Once testing is done and the quality is assured, then the software/product is deployed on a physical machine. This machine can be either a dedicated enterprise machine, say a data-centre or a client’s own machine.


Finally, the last step kicks in. In this, once deployed, the product is constantly reviewed for any bugs and other issues, if it can troubleshoot easily, then it’s okay otherwise it moves back again to Design step and the cycle is repeated. Now that we know what an SDLC is, let us discuss the SDLC models!

SDLC Models

An SDLC model is used to describe the various steps involved based on the requirements of software, deadlines, quality, the speed of development, etc. While there are several models in SDLC viz. Waterfall, Spiral, Rapid-prototyping, etc. We’ll be looking only for Waterfall and Agile Development today.

1. Waterfall

This model is basically a linear sequential approach to all the steps involved in SDLC. It’s very easy to understand and implement. It’s done in ‘stages’ from start to finish before a next stage can be started. It is preferred when all the requirements are already known and quality of the end product is required. There’s no short-term time frame to complete the task at hand, the software is usually created in one single go.
Waterfall model
Source: Self-created

2. Agile methodology

This model is an iterative approach to all the steps involved in SDLC. One of the most common types of agile craftsmanship is ‘SCRUM’. It’s done in ‘Sprints’. It is preferred when speed is required in developing the software/product. First, a story(one planned sprint) is pulled from the Product Backlog. A sprint usually lasts up to 2, 3 or 4 weeks. It first moves to Sprint Backlog where meetups are held, the sprint is here planned with the team and the scrum master. Also if there is any previous retrospection needed to be done then it also discussed beforehand. In the meetup, demos/reviews are done for each of the individual developers, they’ve to tell the team what they’ve done till now, what are the future plans and what hindrances they might be facing. During this whole sprint, the scrum master checks the flow in three phases viz. InDev, Ready for QA (Quality Assurance) and InQA, and if it passes all the phases then the scrum master marks the sprint as done or DOD (definition of done). During QA check, the steps involved in SDLC are verified, tests are run and should pass. There can also be certain specifications like a minimum percentage of tests, automation requirements, etc that might need to fulfil for getting DOD.

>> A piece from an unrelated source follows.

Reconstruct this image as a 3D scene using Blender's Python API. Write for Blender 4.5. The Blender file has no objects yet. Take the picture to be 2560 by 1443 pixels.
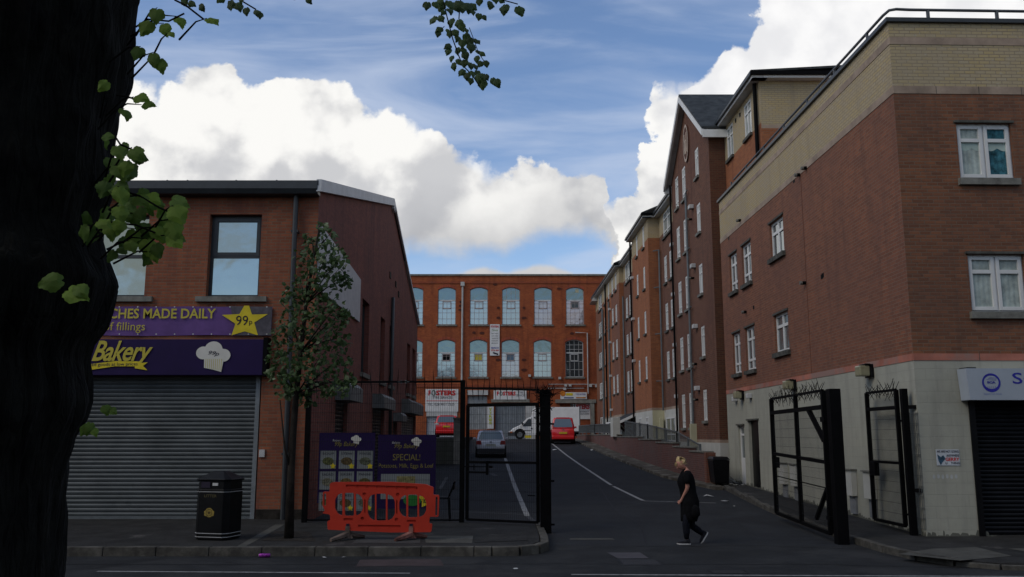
import bpy, bmesh, math, random
from mathutils import Vector, Matrix, noise
C = bpy.context.scene.collection
scene = bpy.context.scene
R = math.radians
random.seed(7)

# ------------------------------------------------------------------ camera
FPX = 2200.0; EYE = 2.05; PITCH = math.atan(368/FPX)
cam_d = bpy.data.cameras.new("camera"); cam = bpy.data.objects.new("camera", cam_d); C.objects.link(cam)
cam.location = (0, 0, EYE); cam.rotation_euler = (R(90)+PITCH, 0, 0)
cam_d.sensor_width = 36.0; cam_d.lens = 36.0*FPX/2560.0; cam_d.clip_start = 0.1; cam_d.clip_end = 3000
scene.camera = cam
scene.view_settings.view_transform = 'Standard'; scene.view_settings.look = 'None'
scene.view_settings.exposure = 0.0; scene.view_settings.gamma = 1.0

# survey helpers: turn a sighting into a real place on a known plane
_c, _s = math.cos(PITCH), math.sin(PITCH)
def ray(px, py):
    dx = (px-1280)/FPX; dz = (721.5-py)/FPX
    return dx, _c-dz*_s, _s+dz*_c
def atY(px, py, Y):
    a, b, d = ray(px, py); t = Y/b; return Vector((a*t, Y, EYE+d*t))
def atZ(px, py, Z):
    a, b, d = ray(px, py); t = (Z-EYE)/d; return Vector((a*t, b*t, Z))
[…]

  1. Flow: The waterfall is a linear sequential flow of steps in SDLC, whereas agile development goes through the steps iteratively in short cycles.
  2. Interaction: The waterfall has varied interaction with the client, i.e. High during requirement analysis and user acceptance, whereas agile development has constant Business interaction with clients as the cycles(sprints) are short.
  3. Head of operations: In waterfall, there is an overall Product Manager, whereas, in agile development (SCRUM), there is a scrum master.
  4. Falling back: In the waterfall model, one cannot fall back until a stage completed, whereas, in agile development, one can fall back at any instant of time because time span is usually short.
  5. Requirement changes: In waterfall, requirement changes are not possible without raising a change request which will re-initiate the whole process, whereas, in agile development, the new feature request can be shifted to next sprint, if it is not feasible in the current sprint.
  6. Speed: The pace of development is comparatively faster in agile development than to waterfall. Also due to lack of speed in the waterfall model, the technologies may go obsolete by the time the software is delivered.

While the debate may go on forever that which model is better, I believe that it depends upon the requirements of the individual, both models have their pros and cons. One must choose wisely! I hope this was an informative article for you. This was all that I had to talk about today. Since I’m very new to the topic, I might have missed something or made mistakes. Do suggest/correct me if you found something.